Fulacht fia, Cherrywood, Co. Dublin
Co. Dublin |
Settlement Sites
On a west-facing slope in Cherrywood, in what is now one of south County Dublin's busiest development corridors, the ground once concealed a modest but methodical piece of prehistoric engineering: a water-filled trough, its timber lining held in place by posts, used repeatedly over time to boil water by dropping fire-heated stones into it.
This is a fulacht fia, a type of site found in enormous numbers across Ireland, typically interpreted as a Bronze Age cooking or food-processing facility. The process involved heating stones in a nearby fire until they were intensely hot, then plunging them into a water-filled trough; the stones eventually shatter from the thermal shock, and the broken, blackened fragments accumulate in the characteristic horseshoe-shaped mound that marks many such sites across the landscape.
The Cherrywood example came to light in 1998, not through a planned excavation but through routine topsoil monitoring, the kind of watching brief that often accompanies ground disturbance ahead of development. What emerged was an irregularly shaped spread of burnt stone, entirely granite and up to 25 centimetres in length, mixed with charcoal across an area measuring 7.1 metres north to south and 3.6 metres east to west. Beneath the north-eastern corner of this deposit lay the trough itself, and it turned out to have been used in two distinct phases. The original trough was relatively narrow, measuring 1.8 metres by 0.5 metres and up to 0.8 metres deep, with post-holes surviving at each corner, the ghosts of a timber lining that once kept the structure watertight. At some later point the trough was recut on a larger scale, expanding to 2.05 metres by 1.35 metres, with five post-holes visible along each of its long sides. Both phases had filled with a sticky grey clay containing burnt granite and charcoal.
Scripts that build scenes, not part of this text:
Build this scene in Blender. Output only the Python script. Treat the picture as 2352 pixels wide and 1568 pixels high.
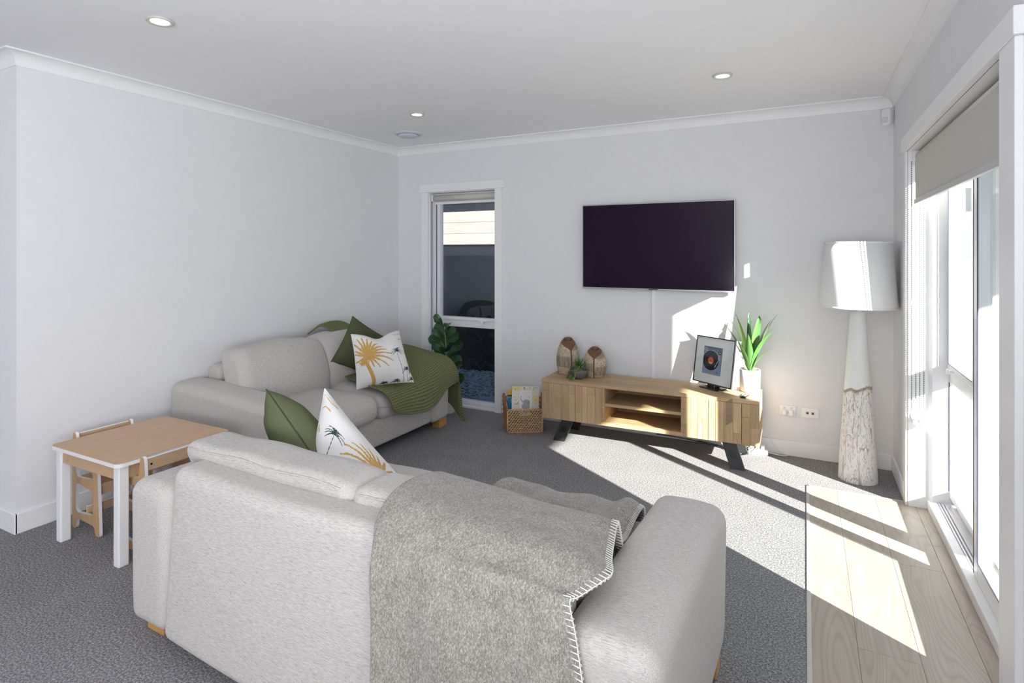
import bpy, bmesh, math, random
import numpy as np
from mathutils import Vector, Matrix
random.seed(7)
SC = bpy.context.scene
COL = SC.collection
for o in list(bpy.data.objects): bpy.data.objects.remove(o)
PI = math.pi
# ------------------------------------------------------------------ camera, world, lights
cam = bpy.data.cameras.new('camera'); camo = bpy.data.objects.new('camera', cam); COL.objects.link(camo)
F_PX = 1305.0; YAW = math.atan(674/1305.)
cam.sensor_width = 36; cam.lens = F_PX/2352*36; cam.shift_y = -(784-581)/2352; cam.clip_start = .03
camo.location = (0, 0, 1.386); camo.rotation_euler = (PI/2, 0, YAW)
SC.camera = camo
SC.view_settings.view_transform = 'Standard'; SC.view_settings.look = 'None'
SC.view_settings.gamma = 1; SC.view_settings.use_curve_mapping = False
SC.view_settings.exposure = 0.16
SC.cycles.max_bounces = 10; SC.cycles.diffuse_bounces = 6; SC.cycles.transparent_max_bounces = 16
SC.cycles.use_denoising = True; SC.cycles.sample_clamp_indirect = 6; SC.cycles.caustics_reflective = False
W = bpy.data.worlds.new('sky'); SC.world = W; W.use_nodes = True
wn = W.node_tree; bg = wn.nodes['Background']; bg.inputs[0].default_value = (.74, .86, 1, 1); bg.inputs[1].default_value = 1.6
def light(name, kind, loc, energy, color=(1, 1, 1), rot=None, size=None, direction=None):
    l = bpy.data.lights.new(name, kind); l.energy = energy; l.color = color
    if size: l.shape = 'RECTANGLE'; l.size, l.size_y = size
    o = bpy.data.objects.new(name, l); COL.objects.link(o); o.location = loc
    if direction: o.rotation_euler = Vector(direction).to_track_quat('-Z', 'Y').to_euler()
    return o
sun = light('sun', 'SUN', (4, -3, 5), 25.0, (1.0, .955, .88), direction=(-.831, .556, -.43)); sun.data.angle = .009
light('rear_fill_light', 'AREA', (-.35, -3.35, 1.35), 60, (.93, .95, 1), size=(1.5, 2.0), direction=(-.35, 1, 1.3))  # added fill behind the camera, no window modelled here
light('rear_fill_light', 'AREA', (-5.7, -3.35, 1.35), 14, (.93, .95, 1), size=(2.2, 2.0), direction=(.5, 1, 1.3))  # weaker added fill, far left of the rear wall
light('side_fill_light', 'AREA', (.46, -.9, 1.35), 150, (.92, .945, 1), size=(2.6, 1.9), direction=(-1, .2, 1.0))  # added fill beside the camera, brightens left wall and ceiling
light('hall_fill_light', 'AREA', (-6.8, -1.0, 1.35), 8, (.86, .92, 1), size=(3.2, 2.0), direction=(1, .1, .5))  # faint added fill from the unseen hall side

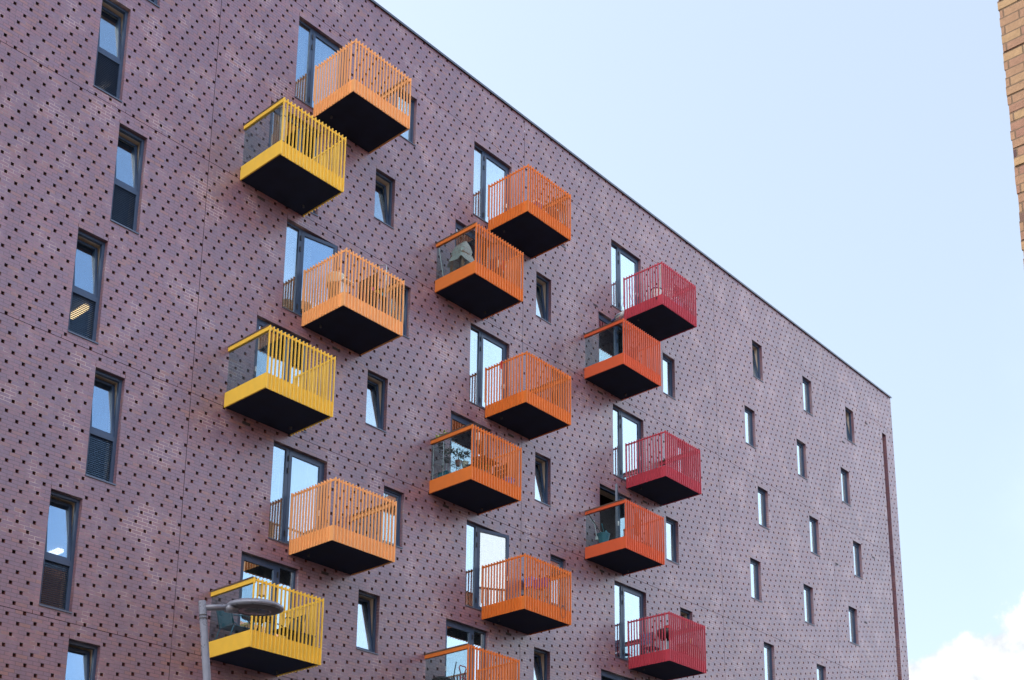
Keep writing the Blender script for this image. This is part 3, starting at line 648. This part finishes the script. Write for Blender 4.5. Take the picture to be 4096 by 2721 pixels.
for a_ in range(len(rr)-1):
    for k_ in range(K): sh.f.append((a_*K+k_,a_*K+(k_+1)%K,(a_+1)*K+(k_+1)%K,(a_+1)*K+k_))
sh.f.append(tuple(range(K)))
SHT=cloth('checked sheet',(.62,.66,.60),.15); tt=SHT.node_tree; pb=tt.nodes['Principled BSDF']; tcx=N(tt,'ShaderNodeTexCoord'); bk=N(tt,'ShaderNodeTexBrick',offset=0.0,offset_frequency=1); bk.inputs['Scale'].default_value=1; bk.inputs['Brick Width'].default_value=.09; bk.inputs['Row Height'].default_value=.09; bk.inputs['Mortar Size'].default_value=.006; bk.inputs['Color1'].default_value=(.62,.66,.60,1); bk.inputs['Color2'].default_value=(.60,.66,.62,1); bk.inputs['Mortar'].default_value=(.6,.4,.42,1)
sx_=N(tt,'ShaderNodeSeparateXYZ'); cb_=N(tt,'ShaderNodeCombineXYZ'); L(tt,tcx.outputs['Object'],sx_.inputs[0]); L(tt,math_n(tt,'ADD',sx_.outputs[0],sx_.outputs[1]),cb_.inputs[0]); L(tt,sx_.outputs[2],cb_.inputs[1]); L(tt,cb_.outputs[0],bk.inputs['Vector']); L(tt,bk.outputs[0],pb.inputs['Base Color'])
sh.build('sheet',SHT,t,smooth=True)
for (x_,y_) in ((-.17,-.2),(.17,-.2),(-.17,.2),(.17,.2)): MB().box(x_-.03,x_+.03,y_-.03,y_+.03,0,.74).build('leg',WOOD,t)
MB().box(-.2,.2,-.23,.23,.742,.78).build('seat',WOOD,t)
t=thing('pole',D,.04,-.06,'thin white pole leaning on the brick wall behind the topmost orange glass panel','pole'); MB().tube([(0,0,1.1),(.14,-.10,.0)],.011,k=8).build('shaft',WHITE,t); MB().lathe([(0,0),(.02,0),(.02,.03),(0,.03)],c=(.14,-.10,-.001),k=10).build('foot',BLACK,t)
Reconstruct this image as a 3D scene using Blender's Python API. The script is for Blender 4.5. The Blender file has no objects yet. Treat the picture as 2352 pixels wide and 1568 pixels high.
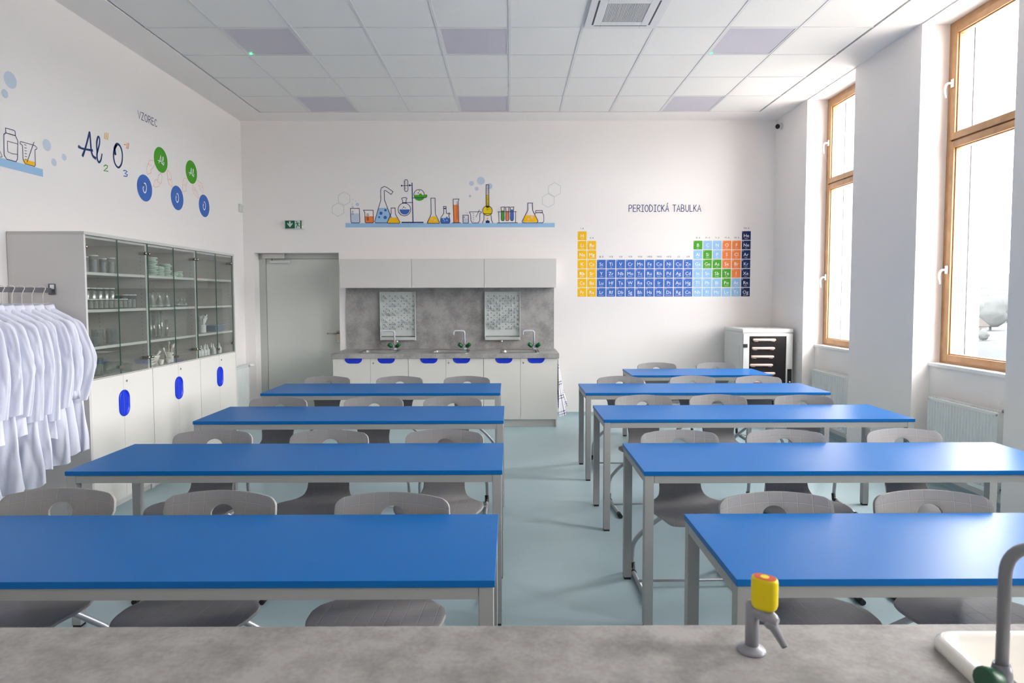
import bpy, bmesh, math, random
from mathutils import Vector, Matrix, noise
PI = math.pi
SC = bpy.context.scene
COL = SC.collection
rnd = random.Random(11)

# ------------------------------------------------------------------ helpers
def lin(r, g, b):
    f = lambda c: (c/255/12.92) if c/255 <= .04045 else ((c/255+.055)/1.055)**2.4
    return (f(r), f(g), f(b), 1)

def mat(name, rgb, rough=.5, metal=0, spec=.5, bump=None, vary=None, coat=0):
    m = bpy.data.materials.new(name); m.use_nodes = True
    nt = m.node_tree; b = nt.nodes['Principled BSDF']
    c = lin(*rgb)
    b.inputs['Base Color'].default_value = c
    b.inputs['Roughness'].default_value = rough
    b.inputs['Metallic'].default_value = metal
    b.inputs['Specular IOR Level'].default_value = spec
    b.inputs['Coat Weight'].default_value = coat
    tc = nt.nodes.new('ShaderNodeTexCoord')
    if vary:
        scale, amt = vary
        n = nt.nodes.new('ShaderNodeTexNoise'); n.inputs['Scale'].default_value = scale; n.inputs['Detail'].default_value = 6
        r = nt.nodes.new('ShaderNodeMapRange'); r.inputs[1].default_value = .3; r.inputs[2].default_value = .7
        r.inputs[3].default_value = 1-amt; r.inputs[4].default_value = 1+amt
        mx = nt.nodes.new('ShaderNodeVectorMath'); mx.operation = 'SCALE'; mx.inputs[0].default_value = c[:3]
        nt.links.new(tc.outputs['Object'], n.inputs['Vector']); nt.links.new(n.outputs['Fac'], r.inputs[0])
        nt.links.new(r.outputs[0], mx.inputs['Scale']); nt.links.new(mx.outputs[0], b.inputs['Base Color'])
    if bump:
        scale, st = bump
        n = nt.nodes.new('ShaderNodeTexNoise'); n.inputs['Scale'].default_value = scale; n.inputs['Detail'].default_value = 4
        bp = nt.nodes.new('ShaderNodeBump'); bp.inputs['Strength'].default_value = st; bp.inputs['Distance'].default_value = .002
        nt.links.new(tc.outputs['Object'], n.inputs['Vector']); nt.links.new(n.outputs['Fac'], bp.inputs['Height'])
        nt.links.new(bp.outputs['Normal'], b.inputs['Normal'])
    return m

def glassmat(name, rgb, refl=1.0, rough=.0, base=.04, haze=0):
    """thin clear glass: transparent body with a Fresnel reflection"""
    m = bpy.data.materials.new(name); m.use_nodes = True
    nt = m.node_tree; nt.nodes.clear()
    o = nt.nodes.new('ShaderNodeOutputMaterial'); mx = nt.nodes.new('ShaderNodeMixShader')
    t = nt.nodes.new('ShaderNodeBsdfTransparent'); t.inputs[0].default_value = lin(*rgb)
    g = nt.nodes.new('ShaderNodeBsdfGlossy'); g.inputs['Roughness'].default_value = rough
    lw = nt.nodes.new('ShaderNodeLayerWeight'); lw.inputs['Blend'].default_value = .5
    pw = nt.nodes.new('ShaderNodeMath'); pw.operation = 'POWER'; pw.inputs[1].default_value = 3.5
    ml = nt.nodes.new('ShaderNodeMath'); ml.operation = 'MULTIPLY_ADD'; ml.inputs[1].default_value = refl; ml.inputs[2].default_value = base
    nt.links.new(lw.outputs['Facing'], pw.inputs[0]); nt.links.new(pw.outputs[0], ml.inputs[0])
    nt.links.new(ml.outputs[0], mx.inputs[0]); nt.links.new(t.outputs[0], mx.inputs[1]); nt.links.new(g.outputs[0], mx.inputs[2])
    last = mx
    if haze:        # white diffuse mixed in, standing for bright reflections in clear glass
        df = nt.nodes.new('ShaderNodeBsdfDiffuse'); df.inputs[0].default_value = (.9, .92, .91, 1)
        last = nt.nodes.new('ShaderNodeMixShader'); last.inputs[0].default_value = haze
        nt.links.new(mx.outputs[0], last.inputs[1]); nt.links.new(df.outputs[0], last.inputs[2])
    nt.links.new(last.outputs[0], o.inputs[0])
    return m

def concrete(name, rgb, dark, scale, rough=.45):
    m = bpy.data.materials.new(name); m.use_nodes = True
    nt = m.node_tree; b = nt.nodes['Principled BSDF']; b.inputs['Roughness'].default_value = rough
    tc = nt.nodes.new('ShaderNodeTexCoord')
    n1 = nt.nodes.new('ShaderNodeTexNoise'); n1.inputs['Scale'].default_value = scale; n1.inputs['Detail'].default_value = 9; n1.inputs['Roughness'].default_value = .65
    n2 = nt.nodes.new('ShaderNodeTexNoise'); n2.inputs['Scale'].default_value = scale*9; n2.inputs['Detail'].default_value = 5
    ad = nt.nodes.new('ShaderNodeMath'); ad.operation = 'MULTIPLY_ADD'; ad.inputs[1].default_value = .3
    cr = nt.nodes.new('ShaderNodeValToRGB')
    cr.color_ramp.elements[0].position = .48; cr.color_ramp.elements[0].color = lin(*dark)
    cr.color_ramp.elements[1].position = .78; cr.color_ramp.elements[1].color = lin(*rgb)
    nt.links.new(tc.outputs['Object'], n1.inputs['Vector']); nt.links.new(tc.outputs['Object'], n2.inputs['Vector'])
    nt.links.new(n2.outputs['Fac'], ad.inputs[0]); nt.links.new(n1.outputs['Fac'], ad.inputs[2])
    nt.links.new(ad.outputs[0], cr.inputs['Fac']); nt.links.new(cr.outputs['Color'], b.inputs['Base Color'])
    return m

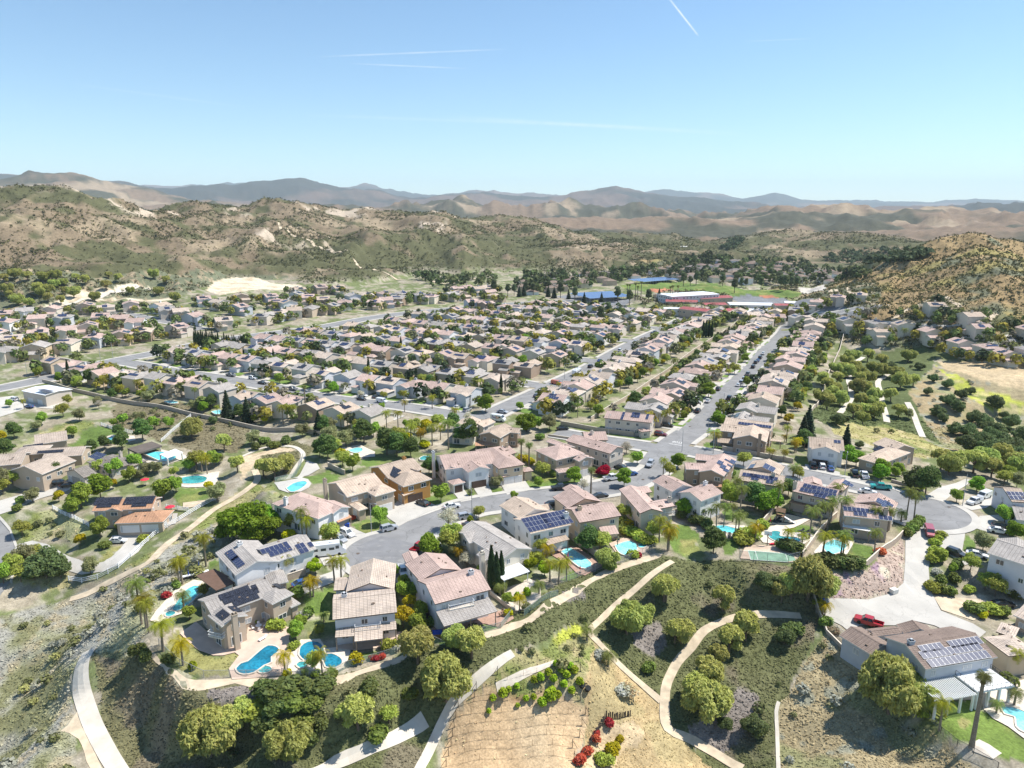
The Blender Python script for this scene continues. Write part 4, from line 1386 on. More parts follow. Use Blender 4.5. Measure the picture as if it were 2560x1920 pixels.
def crown_mesh(name, blobs, n, leaf, col, var=.30, warm=.25, shell=.72, hang=0.0, aspect=1.0, core=.74, up=.4, seed=0):
 B = np.array(blobs, float)
 wts = B[:, 3] * B[:, 4] + B[:, 3] * B[:, 5]
 k = NR.choice(len(B), size=n, p=wts / wts.sum())
 d = NR.normal(size=(n, 3))
 d /= np.linalg.norm(d, axis=1)[:, None]
 low = d[:, 2] < -.35
 d[low, 2] *= -1 * (NR.rand(low.sum()) > .45)
 d /= np.linalg.norm(d, axis=1)[:, None] + 1e-9
 rr = shell + (1.06 - shell) * NR.rand(n) ** .7
 # ragged outline: lumps of the outer surface
 rr *= .72 + .58 * fbm(d[:, 0] * 2.2 + k * 3.1 + seed, d[:, 1] * 2.2 + d[:, 2] * 1.7,3, seed + 40)
 P = B[k, :3] + d * B[k, 3:6] * rr[:, None]
 nr = d / B[k, 3:6]
 nr /= np.linalg.norm(nr, axis=1)[:, None]
 nr = nr * .75 + NR.normal(size=(n, 3)) * .55 + np.array([0,0, up])
 nr /= np.linalg.norm(nr, axis=1)[:, None]
 sz = leaf * (.55 + .8 * NR.rand(n))
 V, Fq = leaf_quads(P, nr, sz, aspect, hang)
 cl = np.array(col)[None, :] * (1 + var * (NR.rand(n, 1) * 2 - 1))
 lump = fbm(P[:, 0] * .9 + seed, P[:, 1] * .9 + P[:, 2] * .6,2, seed + 3)[:, None]
 cl = cl * (.75 + .5 * lump)
 cl = cl + np.array([.06,.045,-.01]) * warm * (NR.rand(n, 1) ** 2)
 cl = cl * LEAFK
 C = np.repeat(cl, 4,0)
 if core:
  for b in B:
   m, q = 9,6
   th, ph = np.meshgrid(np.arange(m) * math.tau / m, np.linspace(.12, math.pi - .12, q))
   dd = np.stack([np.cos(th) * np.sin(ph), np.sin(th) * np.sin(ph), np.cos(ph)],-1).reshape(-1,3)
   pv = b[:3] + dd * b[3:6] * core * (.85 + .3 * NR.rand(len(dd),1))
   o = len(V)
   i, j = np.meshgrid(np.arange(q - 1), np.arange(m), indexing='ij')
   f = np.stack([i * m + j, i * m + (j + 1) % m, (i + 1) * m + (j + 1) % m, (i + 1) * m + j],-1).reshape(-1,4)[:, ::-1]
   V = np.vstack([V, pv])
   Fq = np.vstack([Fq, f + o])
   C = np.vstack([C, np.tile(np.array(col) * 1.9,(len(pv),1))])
 return np_mesh(name, V, Fq, np.clip(C, .008,.6),'leaf')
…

No datable finds were recovered, but the site is considered probably Bronze Age in date, as recorded by O Neill in 1999 and compiled subsequently by Geraldine Stout and Padraig Clancy.
The site is not accessible as a visitor destination; it was identified during monitoring works and the area has since been subject to the kind of ongoing development that has transformed much of south Dublin. The interest here lies less in what you can see on the ground today and more in what the discovery represents: the quiet accumulation of prehistoric activity beneath terrain that has been farmed, drained, and built upon for centuries. The cobble-filled field drain cutting across the western edge of the site is a small reminder of how many layers of human use a single piece of ground can carry.